Professors Jenn Stroud Rossmann (Mechanical Engineering, Lafayette) and Benjamin R. Cohen (Engineering Studies, Lafayette) presented their co-authored paper, “The Internet is Railroads.”
Abstract: The now well-broadcast digital bias we find in the computer age follows from the racist underpinnings of the earlier transcontinental network. It isn’t so much that the two networks are merely comparable and similar, but that the digital communication network is built on top of the transportation one. History isn’t one damn thing after another; it is one new layer on top of the last. The prior eras live with us, under our feet, as the very structures we talk about when we talk about structural oppression, or structural racism, or systemic bias. Addressing digital racism requires excavating that past.
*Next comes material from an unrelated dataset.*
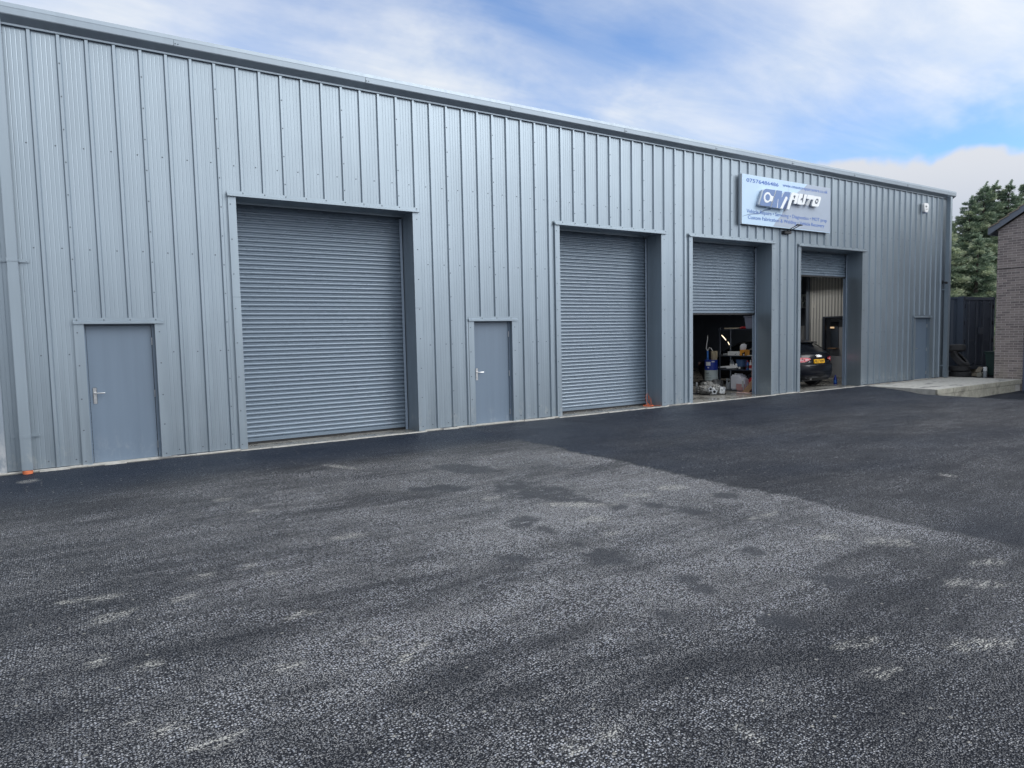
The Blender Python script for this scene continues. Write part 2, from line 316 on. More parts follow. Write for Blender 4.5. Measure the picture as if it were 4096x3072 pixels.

Drawing the internet and railroad eras together also asks us to grapple with historically produced structures rather than just tinkering with new apps. Technologies are value-laden, and technologies built on the template of others can inherit those values: exploitation, erasure, and racism are deeply embedded in both transportation and communication networks. Let’s get digging.
The Lecture on the Historical Structure of Digital Racism was part of the Olmsted Series on Race and Racial Justice. The event was sponsored by the Department of Philosophy, Engineering Studies Program, Hanson Center for Inclusive STEM Education, and Lafayette Forum on Technology and the Liberal Arts.